Intervention de Élisabeth Caillet

Réunion du jeudi 24 septembre 2020 à 12h00
Mission d'information sur l'émergence et l'évolution des différentes formes de racisme et les réponses à y apporter

Élisabeth Caillet, philosophe, membre du comité scientifique de la fondation :

S'agissant de l'éducation, il existe beaucoup d'initiatives et d'outils pédagogiques développés par de grandes associations. Ce qui manque peut-être, au-delà des réunions organisées de temps en temps par la délégation interministérielle à la lutte contre le racisme, l'antisémitisme et la haine anti-LGBT (DILCRAH), par divers préfets ou par des missions telles que la vôtre, c'est un lieu où tous les outils pourraient être mis en commun, une sorte de cité de l'éducation contre le racisme qui dépasserait ce que font déjà le CNDP – Centre national de documentation pédagogique – et la Cité nationale de l'histoire de l'immigration – elle fait un travail formidable mais son champ n'est pas exactement celui dont nous parlons. Il s'agirait de mutualiser les différents outils, de les mettre à la disposition des enseignants, qui se plaignent souvent de ne pas en avoir.

Nous envisageons de publier, au cours des prochaines années, un manuel d'éducation à la différence. Nous pensons qu'il serait très difficile de créer une nouvelle discipline à enseigner dans les écoles : il vaut mieux travailler à la formation des enseignants, dans toutes les matières, en s'efforçant de mobiliser leur attention sur le racisme structurel dans lequel ils évoluent.

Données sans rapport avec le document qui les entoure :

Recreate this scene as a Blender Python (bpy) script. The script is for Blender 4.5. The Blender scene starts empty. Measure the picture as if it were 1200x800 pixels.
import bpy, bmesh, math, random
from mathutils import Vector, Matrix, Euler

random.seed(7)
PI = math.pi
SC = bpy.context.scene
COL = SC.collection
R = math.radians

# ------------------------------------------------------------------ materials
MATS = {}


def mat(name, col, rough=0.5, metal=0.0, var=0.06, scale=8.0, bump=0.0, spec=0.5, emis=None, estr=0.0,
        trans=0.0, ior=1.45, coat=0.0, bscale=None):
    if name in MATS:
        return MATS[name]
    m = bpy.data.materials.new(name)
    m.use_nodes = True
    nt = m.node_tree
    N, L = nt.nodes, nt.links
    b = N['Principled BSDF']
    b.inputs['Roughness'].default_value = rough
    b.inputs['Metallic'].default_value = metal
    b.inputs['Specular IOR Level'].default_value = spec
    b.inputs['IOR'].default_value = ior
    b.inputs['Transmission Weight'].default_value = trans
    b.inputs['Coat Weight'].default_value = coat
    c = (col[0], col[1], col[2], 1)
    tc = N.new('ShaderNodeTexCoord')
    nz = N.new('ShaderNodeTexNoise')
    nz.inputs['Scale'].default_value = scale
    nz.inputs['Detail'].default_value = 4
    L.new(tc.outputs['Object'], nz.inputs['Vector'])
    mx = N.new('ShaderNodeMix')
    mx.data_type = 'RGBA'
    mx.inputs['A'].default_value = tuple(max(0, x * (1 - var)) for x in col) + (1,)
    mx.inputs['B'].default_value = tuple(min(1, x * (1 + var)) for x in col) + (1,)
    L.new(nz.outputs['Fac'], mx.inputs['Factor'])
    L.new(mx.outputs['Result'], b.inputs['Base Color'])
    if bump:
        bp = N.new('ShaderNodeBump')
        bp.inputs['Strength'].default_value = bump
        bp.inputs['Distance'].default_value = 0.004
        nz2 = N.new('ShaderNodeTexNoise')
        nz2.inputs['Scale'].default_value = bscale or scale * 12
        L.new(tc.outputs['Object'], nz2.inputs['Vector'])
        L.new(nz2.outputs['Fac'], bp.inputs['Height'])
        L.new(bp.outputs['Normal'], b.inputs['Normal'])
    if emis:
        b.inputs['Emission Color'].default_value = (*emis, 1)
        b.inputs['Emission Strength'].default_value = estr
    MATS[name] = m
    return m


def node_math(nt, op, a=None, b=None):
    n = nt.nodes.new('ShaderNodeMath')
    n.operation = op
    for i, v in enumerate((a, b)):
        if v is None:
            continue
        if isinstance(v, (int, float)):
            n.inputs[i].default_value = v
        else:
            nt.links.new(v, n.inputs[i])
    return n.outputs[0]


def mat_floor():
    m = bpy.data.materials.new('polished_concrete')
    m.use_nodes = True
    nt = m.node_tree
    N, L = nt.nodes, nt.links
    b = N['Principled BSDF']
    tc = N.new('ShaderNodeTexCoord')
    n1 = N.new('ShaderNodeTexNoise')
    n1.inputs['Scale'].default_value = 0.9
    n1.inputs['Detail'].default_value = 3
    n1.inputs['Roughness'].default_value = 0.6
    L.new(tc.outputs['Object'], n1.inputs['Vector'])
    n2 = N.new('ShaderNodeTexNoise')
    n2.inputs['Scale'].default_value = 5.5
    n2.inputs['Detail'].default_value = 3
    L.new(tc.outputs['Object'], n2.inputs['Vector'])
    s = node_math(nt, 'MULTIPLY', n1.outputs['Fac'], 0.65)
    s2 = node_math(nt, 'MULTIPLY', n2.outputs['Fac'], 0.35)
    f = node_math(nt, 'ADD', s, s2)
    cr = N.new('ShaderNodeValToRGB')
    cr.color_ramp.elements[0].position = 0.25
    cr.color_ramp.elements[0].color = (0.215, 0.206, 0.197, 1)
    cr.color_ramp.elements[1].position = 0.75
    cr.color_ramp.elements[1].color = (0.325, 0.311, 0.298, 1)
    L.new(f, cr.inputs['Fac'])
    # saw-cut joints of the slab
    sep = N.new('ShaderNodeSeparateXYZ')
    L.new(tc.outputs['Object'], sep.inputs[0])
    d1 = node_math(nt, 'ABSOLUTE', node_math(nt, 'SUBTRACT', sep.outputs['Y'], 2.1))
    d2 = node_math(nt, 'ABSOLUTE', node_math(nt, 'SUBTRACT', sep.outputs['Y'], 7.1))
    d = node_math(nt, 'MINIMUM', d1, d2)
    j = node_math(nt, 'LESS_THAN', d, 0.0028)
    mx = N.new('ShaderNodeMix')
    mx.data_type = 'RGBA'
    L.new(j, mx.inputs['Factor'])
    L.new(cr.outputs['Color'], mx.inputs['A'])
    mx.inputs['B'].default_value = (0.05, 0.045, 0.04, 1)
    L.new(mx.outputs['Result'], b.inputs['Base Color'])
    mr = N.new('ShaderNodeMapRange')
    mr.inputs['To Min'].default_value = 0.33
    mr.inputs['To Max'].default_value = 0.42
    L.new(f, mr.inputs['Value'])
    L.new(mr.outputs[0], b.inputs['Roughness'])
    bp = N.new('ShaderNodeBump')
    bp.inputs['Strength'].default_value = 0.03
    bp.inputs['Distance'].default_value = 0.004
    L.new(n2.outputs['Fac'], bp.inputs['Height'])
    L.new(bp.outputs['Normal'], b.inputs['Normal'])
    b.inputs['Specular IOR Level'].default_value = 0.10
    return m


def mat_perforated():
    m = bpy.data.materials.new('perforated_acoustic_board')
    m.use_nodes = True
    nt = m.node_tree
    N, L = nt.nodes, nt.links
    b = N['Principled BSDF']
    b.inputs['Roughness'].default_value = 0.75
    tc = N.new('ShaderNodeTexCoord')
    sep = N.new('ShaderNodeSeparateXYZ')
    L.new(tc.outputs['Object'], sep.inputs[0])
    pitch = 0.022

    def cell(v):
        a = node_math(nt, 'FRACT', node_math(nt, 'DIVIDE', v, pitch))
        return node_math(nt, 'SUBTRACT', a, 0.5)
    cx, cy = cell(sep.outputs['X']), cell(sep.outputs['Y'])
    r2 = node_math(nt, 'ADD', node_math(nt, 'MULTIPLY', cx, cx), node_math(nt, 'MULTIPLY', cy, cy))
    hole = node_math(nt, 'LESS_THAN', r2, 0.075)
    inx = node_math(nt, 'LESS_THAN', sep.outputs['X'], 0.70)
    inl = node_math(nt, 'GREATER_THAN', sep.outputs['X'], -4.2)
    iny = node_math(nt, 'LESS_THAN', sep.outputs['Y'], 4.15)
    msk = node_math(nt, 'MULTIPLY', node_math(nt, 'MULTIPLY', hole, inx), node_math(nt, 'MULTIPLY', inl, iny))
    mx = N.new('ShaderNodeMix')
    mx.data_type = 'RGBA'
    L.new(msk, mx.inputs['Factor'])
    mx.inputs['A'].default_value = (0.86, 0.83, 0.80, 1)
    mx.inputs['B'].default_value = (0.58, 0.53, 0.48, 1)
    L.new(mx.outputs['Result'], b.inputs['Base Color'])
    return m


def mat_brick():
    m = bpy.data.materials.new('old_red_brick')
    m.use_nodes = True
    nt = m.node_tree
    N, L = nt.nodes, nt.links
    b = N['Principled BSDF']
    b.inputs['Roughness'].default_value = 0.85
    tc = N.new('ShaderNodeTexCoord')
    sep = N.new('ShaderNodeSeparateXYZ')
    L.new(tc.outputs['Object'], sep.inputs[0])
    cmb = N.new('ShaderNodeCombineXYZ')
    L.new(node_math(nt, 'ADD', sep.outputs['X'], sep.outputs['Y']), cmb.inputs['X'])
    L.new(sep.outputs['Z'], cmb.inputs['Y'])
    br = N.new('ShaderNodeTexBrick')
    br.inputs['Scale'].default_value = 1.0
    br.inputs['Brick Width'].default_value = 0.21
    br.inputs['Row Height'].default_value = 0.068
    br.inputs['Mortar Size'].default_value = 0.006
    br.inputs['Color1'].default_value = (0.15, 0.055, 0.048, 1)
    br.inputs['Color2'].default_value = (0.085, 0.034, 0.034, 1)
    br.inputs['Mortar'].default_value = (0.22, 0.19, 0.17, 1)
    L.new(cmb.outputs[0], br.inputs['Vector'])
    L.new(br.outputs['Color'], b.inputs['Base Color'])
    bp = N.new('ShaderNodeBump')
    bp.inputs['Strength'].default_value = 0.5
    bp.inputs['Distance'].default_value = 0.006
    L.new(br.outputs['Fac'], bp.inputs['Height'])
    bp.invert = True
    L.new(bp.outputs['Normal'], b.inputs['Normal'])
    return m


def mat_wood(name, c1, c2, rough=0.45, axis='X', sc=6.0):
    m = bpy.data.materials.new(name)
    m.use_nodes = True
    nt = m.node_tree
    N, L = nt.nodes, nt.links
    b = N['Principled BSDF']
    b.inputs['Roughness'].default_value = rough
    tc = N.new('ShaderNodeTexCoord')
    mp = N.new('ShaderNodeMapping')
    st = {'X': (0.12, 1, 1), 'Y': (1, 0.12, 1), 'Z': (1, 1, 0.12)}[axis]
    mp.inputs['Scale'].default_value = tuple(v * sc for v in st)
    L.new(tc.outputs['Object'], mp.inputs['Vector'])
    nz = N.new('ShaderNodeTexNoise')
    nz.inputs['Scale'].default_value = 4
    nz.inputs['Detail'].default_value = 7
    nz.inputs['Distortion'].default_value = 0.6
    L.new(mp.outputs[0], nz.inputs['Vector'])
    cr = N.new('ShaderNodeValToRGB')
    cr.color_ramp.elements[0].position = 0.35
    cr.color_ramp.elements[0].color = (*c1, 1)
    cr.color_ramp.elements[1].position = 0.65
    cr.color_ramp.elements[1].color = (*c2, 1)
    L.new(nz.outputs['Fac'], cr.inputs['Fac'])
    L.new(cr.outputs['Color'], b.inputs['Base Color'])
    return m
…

J'ai beaucoup travaillé avec un mathématicien, Denis Guedj, qui était aussi cinéaste et homme de théâtre, et qui écrivait des textes pour Libération. Il disait qu'il fallait faire comprendre que l'égalité n'est pas l'identité – ce n'est pas la même chose en mathématique. De chaque côté du signe =, il y a des choses différentes. Un professeur de mathématiques peut contribuer à cette fameuse éducation à la citoyenneté qui est un peu comme une savonnette – on ne sait pas vraiment ce que c'est, et il est très compliqué de la mettre en place.

L'idée est de faire un travail dans toutes les disciplines, en formant des formateurs, de façon obligatoire. Avec la formation continue, on touche aujourd'hui 100 ou 150 personnes parmi la totalité des enseignants de France, ce qui est absurde : on n'est pas à la bonne échelle. Lorsque j'étais au ministère de la culture, on trouvait que l'éducation artistique était formidable alors qu'elle ne concernait que 0,1 % des enfants. Le mur auquel on se heurte est celui de la quantité. Vous pourrez certainement en parler avec Jean-Michel Blanquer.

L'intervention de Lilian Thuram peut susciter un choc, et puis c'est aux professeurs de travailler dans la durée : nous ne pouvons pas le faire. Nous pouvons lancer les choses ou les faire bouger – il y a peut-être un ou deux élèves qui vont vraiment se transformer – mais il faut aussi un travail dans la durée, de longue haleine, réalisé avec modestie et sur tous les fronts à la fois. Je pense qu'il ne faut pas en privilégier un par rapport à d'autres. Il y a la formation des enseignants, les outils pédagogiques, les lieux de mutualisation et l'organisation de rencontres systématiques, plutôt que des actions ponctuelles – il faut un vrai plan. Votre mission pourrait conduire à la création d'un événement vraiment important, qui ne se limite pas à une semaine, dans l'année, contre le racisme.

Il existe déjà des lieux, comme celui qui a été créé par Jean-Marc Ayrault au sujet de l'esclavage, mais il faut probablement les réunir et faire en sorte qu'il y ait des échanges entre toutes les personnes de bonne volonté, vraiment formidables, qui œuvrent dans ce domaine. Il existe des outils pédagogiques magnifiques mais leur diffusion, leur appropriation par les enseignants et leur utilisation sont trop limitées.